Tomasz Kucharski: Nie brakuje mi wioseł

W Sydney w 200 roku i Atenach cztery lata później, zdobywali złote medale olimpijskie. Mieli popłynąć też w Pekinie, lecz nie zdołali wywalczyć minimum. W dużym stopniu przeszkodziły im w tym kontuzje. Robert Sycz i Tomasz Kucharski razem już nie startują. Ten drugi zdecydował się zakończyć karierę. Obecnie zajmuję się trenowaniem młodzieży.

W tym artykule dowiesz się o:

Kilkanaście miesięcy temu osada wagi lekkiej Robert Sycz i Tomasz Kucharski walczyła o uzyskanie minimum na Igrzyska w Pekinie.
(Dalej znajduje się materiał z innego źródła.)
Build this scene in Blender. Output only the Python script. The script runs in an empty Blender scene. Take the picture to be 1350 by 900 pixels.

Miała tam bronić złotego medalu wywalczonego w 2004 roku w Atenach. Ta sztuka już raz podczas olimpiady im się udała. Cztery lata wcześniej triumfowali bowiem w Sydney. Do Chin ostatecznie nie pojechali. Niepowodzenie to przyspieszyło decyzję Kucharskiego o zakończeniu kariery. Dziś szkoli młodzież w Gorzowie Wielkopolskim, swoim rodzinnym mieście.

Jego ostatnim wyścigiem były mistrzostwa Polski, w których zdobył brązowy medal. Oprócz tego w swoim dorobku posiada także dwa złote medale olimpijskie, dwa mistrzostwa (1997, 1998) i trzy wicemistrzostwa (2001, 2002, 2003) Świata. - Jako sportowiec czuję się spełniony. Nie ciągnie mnie już do wioseł. Obecnie prowadzę zajęcia z młodzieżą. Rzadko wyjeżdżamy na obozy, przez co dużo czasu mogę poświęcić rodzinie. A tego podczas kariery brakowało mi najbardziej - mówi portalowi SportoweFakty.pl Tomasz Kucharski.
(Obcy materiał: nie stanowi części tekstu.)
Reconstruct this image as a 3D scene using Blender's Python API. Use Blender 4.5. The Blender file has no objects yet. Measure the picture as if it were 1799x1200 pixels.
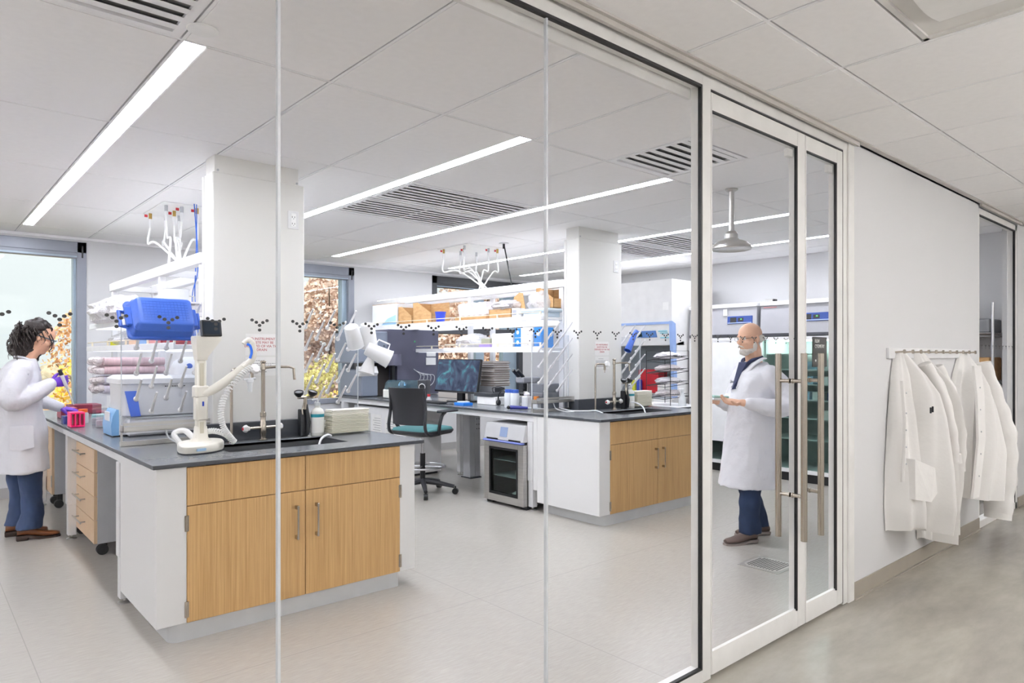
import bpy, math, random
from mathutils import Vector, Matrix, noise
R = math.radians
random.seed(7)
S = bpy.context.scene
C = S.collection
# ---------------------------------------------------------------- camera, world, exposure
cd = bpy.data.cameras.new('camera'); cam = bpy.data.objects.new('camera', cd); C.objects.link(cam)
EYE = 1.37
cam.location = (0, 0, EYE); cam.rotation_euler = (R(90), 0, R(48.59 - 90))
cd.sensor_width = 36; cd.lens = 1205 / 1799 * 36; cd.shift_y = 25 / 1799; cd.clip_end = 400; cd.clip_start = .05
S.camera = cam
S.view_settings.view_transform = 'Standard'; S.view_settings.look = 'None'; S.view_settings.gamma = 1
S.view_settings.use_curve_mapping = False; S.view_settings.exposure = 0.85
S.cycles.use_denoising = True
S.cycles.max_bounces = 10; S.cycles.diffuse_bounces = 6; S.cycles.glossy_bounces = 4; S.cycles.transmission_bounces = 6
S.cycles.transparent_max_bounces = 40; S.cycles.sample_clamp_indirect = 6
S.cycles.caustics_reflective = False; S.cycles.caustics_refractive = False
w = bpy.data.worlds.new('sky'); S.world = w; w.use_nodes = True
nt = w.node_tree; nt.nodes.clear()
wo = nt.nodes.new('ShaderNodeOutputWorld'); bg = nt.nodes.new('ShaderNodeBackground')
tc = nt.nodes.new('ShaderNodeTexCoord'); sx = nt.nodes.new('ShaderNodeSeparateXYZ'); rp = nt.nodes.new('ShaderNodeValToRGB')
nt.links.new(tc.outputs['Generated'], sx.inputs[0]); nt.links.new(sx.outputs['Z'], rp.inputs[0])
rp.color_ramp.elements[0].position = -.02; rp.color_ramp.elements[0].color = (.70, .72, .72, 1)
rp.color_ramp.elements[1].position = .25; rp.color_ramp.elements[1].color = (.80, .81, .81, 1)
nt.links.new(rp.outputs[0], bg.inputs[0]); bg.inputs[1].default_value = .84
nt.links.new(bg.outputs[0], wo.inputs[0])
sl = bpy.data.lights.new('hazy_sun', 'SUN'); sl.energy = 3.0; sl.angle = R(25); sl.color = (1, .96, .9)
so = bpy.data.objects.new('hazy_sun', sl); C.objects.link(so); so.rotation_euler = (R(48), 0, R(-30))
LAB_STRIP = 27.0      # strength of the linear ceiling lights
COR_LAMP = 5.5        # strength of the corridor troffers

# ---------------------------------------------------------------- materials
def lin(h):
    h = h.lstrip('#'); v = [int(h[i:i + 2], 16) / 255 for i in (0, 2, 4)]
    return tuple(c / 12.92 if c <= .04045 else ((c + .055) / 1.055) ** 2.4 for c in v) + (1,)
MATS = {}
def mat(name, col, rough=.5, metal=0, spec=.5, alpha=1, emit=0, trans=0, coat=0, bump=None, var=None, sheen=0):
    if name in MATS: return MATS[name]
    m = bpy.data.materials.new(name); m.use_nodes = True; t = m.node_tree; b = t.nodes['Principled BSDF']
    c = lin(col) if isinstance(col, str) else col
    b.inputs['Base Color'].default_value = c; b.inputs['Roughness'].default_value = rough
    b.inputs['Metallic'].default_value = metal; b.inputs['Specular IOR Level'].default_value = spec
    b.inputs['Alpha'].default_value = alpha; b.inputs['Transmission Weight'].default_value = trans
    b.inputs['Coat Weight'].default_value = coat; b.inputs['Sheen Weight'].default_value = sheen
    if emit: b.inputs['Emission Color'].default_value = c; b.inputs['Emission Strength'].default_value = emit
    tcn = t.nodes.new('ShaderNodeTexCoord')
    nz = t.nodes.new('ShaderNodeTexNoise'); sc, amt = (var if var else (9, .04))
    mp = t.nodes.new('ShaderNodeMapping'); t.links.new(tcn.outputs['Object'], mp.inputs[0])
    t.links.new(mp.outputs[0], nz.inputs['Vector']); nz.inputs['Scale'].default_value = sc if not isinstance(sc, tuple) else 1
    if isinstance(sc, tuple): mp.inputs['Scale'].default_value = sc
    nz.inputs['Detail'].default_value = 4
    mr = t.nodes.new('ShaderNodeMapRange'); mr.inputs[1].default_value = .3; mr.inputs[2].default_value = .7
    mr.inputs[3].default_value = 1 - amt; mr.inputs[4].default_value = 1 + amt
    t.links.new(nz.outputs['Fac'], mr.inputs[0])
    mx = t.nodes.new('ShaderNodeVectorMath'); mx.operation = 'SCALE'; mx.inputs[0].default_value = c[:3]
    t.links.new(mr.outputs[0], mx.inputs['Scale']); t.links.new(mx.outputs[0], b.inputs['Base Color'])
    if bump:
        n2 = t.nodes.new('ShaderNodeTexNoise'); n2.inputs['Scale'].default_value = bump[0]; n2.inputs['Detail'].default_value = 3
        t.links.new(tcn.outputs['Object'], n2.inputs['Vector'])
        bp = t.nodes.new('ShaderNodeBump'); bp.inputs['Strength'].default_value = bump[1]; bp.inputs['Distance'].default_value = bump[2] if len(bump) > 2 else .01
        t.links.new(n2.outputs['Fac'], bp.inputs['Height']); t.links.new(bp.outputs[0], b.inputs['Normal'])
    MATS[name] = m
    return m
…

W współpracy z młodymi adeptami wioślarstwa pomaga mu Piotr Basta. Oficjalne zakończenie ich sportowych karier nastąpiło w grudniu ubiegłego roku. Na pożegnaniu tym obecny był Michał Jeliński, który zaledwie cztery miesiące wcześniej zdobył złoto w Pekinie w czwórce podwójnej. Do Gorzowa Wielkopolskiego trafił wtedy kolejny złoty medal olimpijski wywalczony w wioślarstwie. - Mam nadzieję, że ta tradycja będzie dalej kontynuowana - mówi z uśmiechem Kucharski. - Gorzowski AZS jest jednym w Polsce, który ma trzy złote medale z kolejnych olimpiad. W październiku powinna zakończyć się u nas budowa nowej przystani. Stworzy to lepsze warunki do rozwoju, co zapewne przyciągnie wielu młodych ludzi - opowiada.